The roll records that two men both from Yorkshire served in the regiment at the time, but having done some research we have identified which one he is, one served in 1st Battalion who did not earn the MGS as he was overseas in Bangalore during the time period and took part in the Third Anglo-Maratha War, whereas this William Binns was in the 2nd Battalion and served in the Peninsular War at the battle of Bidassoa, Nivelle & Nive.

 

William Binns was born during 1793 in Kirkburton, Yorkshire, He enlisted for service on 14th January 1811 aged 20 at Stockport for the 84th York and Lancaster Regiment with the service number ‘20’ having worked as a Carder, his alternative being a lifetime in the cotton & wool mills.

 

He served continuously for nearly 26 years from 10th January 1811 until 10th October 1836, when he could serve no longer due to chronic rheumatism from many long years of service, he had served a total of 25 years & 275 days.

 

He departed for Spain with the 2nd Battalion 84th Foot during 1813 and fought in the battles of Bidassoa (also known as the Battle of Larrun), followed by Nive & Nivelle.

 

His papers record he “Served in the 2nd Battalion 84 Regiment in Spain in the year 1813, in the action of the Nive, and nearly two years in New South Wales.”

 

Once the 1st & 2nd Battalions both returned home, they were amalgamated during 1819.
During 1820 he was on either HMS Dromedary or HMS Coromandel as an escort for convicts bound for Van Diemen’s Land & New South Wales.

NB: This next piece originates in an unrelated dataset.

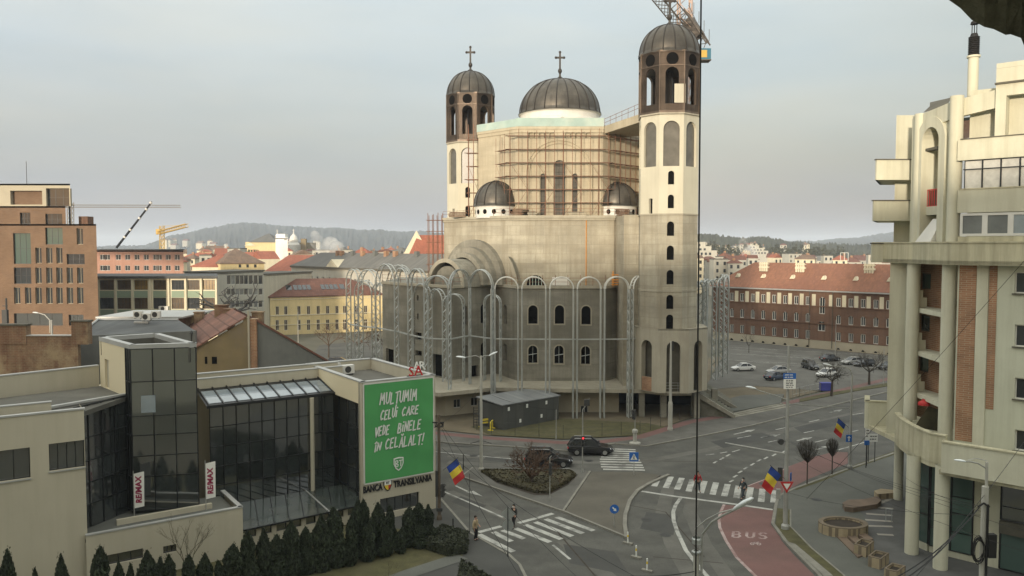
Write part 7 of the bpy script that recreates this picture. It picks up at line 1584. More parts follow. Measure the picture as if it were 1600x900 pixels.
def rod_crown(name, label, foot, h, r, seed):      # young pollarded street tree, dense upright rods
    rr = random.Random(seed); foot = Vector(foot); T = thing(name, label, 'tree', foot); b0, b1 = B(), B(); z = h * .48; b0.tube(foot, foot + Vector((0, 0, z)), .06, 7, .05)
    for i in range(140):
        t = rr.uniform(0, 6.28); k = rr.random() ** .5; p = foot + Vector((0, 0, z * rr.uniform(.93, 1.02))); q = foot + Vector((cos(t) * r * k, sin(t) * r * k, h * (.70 + .30 * sqrt(max(0, 1 - k * k)) * rr.uniform(.8, 1.03)))); m_ = p.lerp(q, .5) + Vector((cos(t), sin(t), 0)) * r * .2 * k
        b1.tube(p, m_, .014, 3, .011, cap=False); b1.tube(m_, q, .011, 3, .006, cap=False)
        for _ in range(2): d = Vector((rr.gauss(0, .12), rr.gauss(0, .12), rr.uniform(.0, .25))) * r; s_ = m_.lerp(q, rr.uniform(.2, .9)); b1.tube(s_, s_ + d, .009, 3, .006, cap=False)
    b0.build('trunk', 'bark', T); b1.build('crown', 'twig', T); return T
q = P(1261, 756, .13); rod_crown('street_tree', 'larger of two young round-headed street trees on the right verge', q, Z(687, q.y), 1.05, 3)
q = P(1300, 741, .13); rod_crown('street_tree', 'smaller young round-headed street tree on the verge by the flag pole', q, Z(685, q.y) , .62, 4)
q = P(830, 755, .14); bare_tree('bush', 'bare thorny bush with rusty twig tips on the traffic island', q, 4.3, .8, 5, 'twig_red', 5, .17, 1.0, 9, 1.1, cat='bush', twiggy=6, split_at=.10)
q = P(1299, 618, .2); bare_tree('bare_tree', 'bare spreading tree on the grass strip beside the blue bin', q, Z(555, q.y), .62, 6, depth=5, trunk=.2, n0=5, r_scale=.9, twiggy=3)
q = P(1358, 600, .2); bare_tree('bare_tree', 'bare wide tree on the verge near the apartment block', q, Z(548, q.y), .6, 9, depth=5, trunk=.2, n0=5, r_scale=.9, twiggy=3)
q = P(362, 590); q = Vector((XA(357, 150), 150, 0)); bare_tree('bare_tree', 'black gnarled bare tree before the white modern block', q, Z(452, 150), .85, 12, 'pole_dark', 4, .45, .5, 5, 1.4, twiggy=1, split_at=.62)
q = P(291, 905, .12); bare_tree('shrub', 'slender shrub with a few dry leaves against the terrace wall', q, 4.3, .32, 15, 'leaf_dry', 5, .045, 1.0, 5, 1.2, cat='shrub', twiggy=2, split_at=.12)
q = P(1170, 552); bare_tree('bare_tree', 'thin bare sapling in the car park before the barracks', q, 4.2, .4, 17, depth=4, trunk=.06)
q = P(610, 910, .12); bare_tree('shrub', 'leafless rosette of twigs on the lawn edge by the path', q, 1.5, .5, 18, depth=4, trunk=.02, cat='shrub', split_at=.1, twiggy=2)
for i, (u, v, Y) in enumerate(((512, 545, 150), (560, 540, 150), (600, 545, 150))):
    bare_tree('bare_tree', ('leftmost', 'middle', 'rightmost')[i] + ' of three thin bare trees before the yellow building', (XA(u, Y), Y, 0), Z(505, Y), .5, 30 + i, 'twig_red', 5, .16, .6, 4, twiggy=3)
def crown_far(u, Y, v, wpx_, label, seed):
    rr = random.Random(seed); c = Vector((XA(u, Y), Y, 0)); h = Z(v, Y); w_ = wpx_ / F * Y; T = thing('tree', label, 'tree', c, 'wooded hillside trees'); b = B(); pts = []
    for i in range(260): t = rr.uniform(0, 6.28); k = rr.random() ** .4; z = rr.uniform(.25, 1); pts.append(c + Vector((cos(t) * w_ * .5 * k * sin(pi * min(1, z * .85 + .12)), sin(t) * w_ * .5 * k, h * z)))
    leaf_quads(b, pts, w_ * .05, w_ * .12, rr); b.build('crown', 'leaf_forest', T); b = B(); b.tube(c, c + Vector((0, 0, h * .6)), w_ * .05, 5); b.build('trunk', 'bark', T)
rr = random.Random(77)
for i in range(70): u = 1086 + 230 * (i + rr.random()) / 70; crown_far(u, rr.uniform(640, 840), 376 + (u - 1086) * .035 + rr.uniform(0, 12), rr.uniform(8, 16), 'dark bushy tree on the wooded hill at the right', 100 + i)
for i in range(16): u = rr.uniform(230, 640); crown_far(u, rr.uniform(330, 600), rr.uniform(389, 396), rr.uniform(7, 13), 'dark bushy tree among the far roofs at the left', 300 + i)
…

Both of the ships continued to New Zealand to harvest Kauri trees for use as spars for first rate Royal Navy Warships.
Two officers and an unknown detachment of the regiment remained on HMS Dromedary for the 11 month expedition to the Bay of Islands and Whagaroa, the scene of the Boyd Massacre of 1809, which gave them the distinction of being the first detachment of a British Army line regiment to set foot in the country.

 

After his discharge his papers state he chose to reside at Staley Bridge, Cheshire for his retirement and to draw his pension.

 

He is also found on the 1851 Census after claiming his medal.

 

He was 58 and a Chelsea Pensioner married to Alice Binns, who was Irish.
They lived at 29 High Street, Staley Bridge, Dukinfield, Cheshire in a large household with 12 children.